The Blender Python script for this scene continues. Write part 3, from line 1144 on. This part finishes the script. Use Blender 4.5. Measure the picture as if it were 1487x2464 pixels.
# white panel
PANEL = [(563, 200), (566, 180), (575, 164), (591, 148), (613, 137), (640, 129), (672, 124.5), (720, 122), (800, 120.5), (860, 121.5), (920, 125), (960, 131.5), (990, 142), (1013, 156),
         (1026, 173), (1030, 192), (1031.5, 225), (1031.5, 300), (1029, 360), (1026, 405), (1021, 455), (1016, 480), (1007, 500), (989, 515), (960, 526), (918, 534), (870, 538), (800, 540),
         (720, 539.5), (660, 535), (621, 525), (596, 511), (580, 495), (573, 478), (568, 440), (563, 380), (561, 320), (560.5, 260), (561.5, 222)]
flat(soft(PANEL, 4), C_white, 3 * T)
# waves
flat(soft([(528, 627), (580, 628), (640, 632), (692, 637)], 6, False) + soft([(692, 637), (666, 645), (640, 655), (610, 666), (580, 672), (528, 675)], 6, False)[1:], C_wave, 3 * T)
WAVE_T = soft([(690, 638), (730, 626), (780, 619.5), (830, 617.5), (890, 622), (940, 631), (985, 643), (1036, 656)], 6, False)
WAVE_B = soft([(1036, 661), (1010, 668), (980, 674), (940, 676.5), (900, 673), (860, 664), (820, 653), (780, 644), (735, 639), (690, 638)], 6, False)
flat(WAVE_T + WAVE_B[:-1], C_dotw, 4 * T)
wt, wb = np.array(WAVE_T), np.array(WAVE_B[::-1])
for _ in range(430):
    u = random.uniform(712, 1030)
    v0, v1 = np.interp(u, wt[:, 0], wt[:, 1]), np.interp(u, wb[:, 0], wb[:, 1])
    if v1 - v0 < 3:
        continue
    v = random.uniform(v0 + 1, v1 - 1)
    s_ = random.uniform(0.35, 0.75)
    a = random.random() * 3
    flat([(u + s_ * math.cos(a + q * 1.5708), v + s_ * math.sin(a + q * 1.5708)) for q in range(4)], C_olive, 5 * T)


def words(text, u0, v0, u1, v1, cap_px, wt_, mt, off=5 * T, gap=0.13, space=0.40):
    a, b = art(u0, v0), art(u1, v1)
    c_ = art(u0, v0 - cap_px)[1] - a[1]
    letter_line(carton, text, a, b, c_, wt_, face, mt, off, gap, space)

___

What the task requires
Print the whole listing again, exactly.

Correct response
The Blender Python script for this scene continues. Write part 3, from line 1144 on. This part finishes the script. Use Blender 4.5. Measure the picture as if it were 1487x2464 pixels.
# white panel
PANEL = [(563, 200), (566, 180), (575, 164), (591, 148), (613, 137), (640, 129), (672, 124.5), (720, 122), (800, 120.5), (860, 121.5), (920, 125), (960, 131.5), (990, 142), (1013, 156),
         (1026, 173), (1030, 192), (1031.5, 225), (1031.5, 300), (1029, 360), (1026, 405), (1021, 455), (1016, 480), (1007, 500), (989, 515), (960, 526), (918, 534), (870, 538), (800, 540),
         (720, 539.5), (660, 535), (621, 525), (596, 511), (580, 495), (573, 478), (568, 440), (563, 380), (561, 320), (560.5, 260), (561.5, 222)]
flat(soft(PANEL, 4), C_white, 3 * T)
# waves
flat(soft([(528, 627), (580, 628), (640, 632), (692, 637)], 6, False) + soft([(692, 637), (666, 645), (640, 655), (610, 666), (580, 672), (528, 675)], 6, False)[1:], C_wave, 3 * T)
WAVE_T = soft([(690, 638), (730, 626), (780, 619.5), (830, 617.5), (890, 622), (940, 631), (985, 643), (1036, 656)], 6, False)
WAVE_B = soft([(1036, 661), (1010, 668), (980, 674), (940, 676.5), (900, 673), (860, 664), (820, 653), (780, 644), (735, 639), (690, 638)], 6, False)
flat(WAVE_T + WAVE_B[:-1], C_dotw, 4 * T)
wt, wb = np.array(WAVE_T), np.array(WAVE_B[::-1])
for _ in range(430):
    u = random.uniform(712, 1030)
    v0, v1 = np.interp(u, wt[:, 0], wt[:, 1]), np.interp(u, wb[:, 0], wb[:, 1])
    if v1 - v0 < 3:
        continue
    v = random.uniform(v0 + 1, v1 - 1)
    s_ = random.uniform(0.35, 0.75)
    a = random.random() * 3
    flat([(u + s_ * math.cos(a + q * 1.5708), v + s_ * math.sin(a + q * 1.5708)) for q in range(4)], C_olive, 5 * T)


def words(text, u0, v0, u1, v1, cap_px, wt_, mt, off=5 * T, gap=0.13, space=0.40):
    a, b = art(u0, v0), art(u1, v1)
    c_ = art(u0, v0 - cap_px)[1] - a[1]
    letter_line(carton, text, a, b, c_, wt_, face, mt, off, gap, space)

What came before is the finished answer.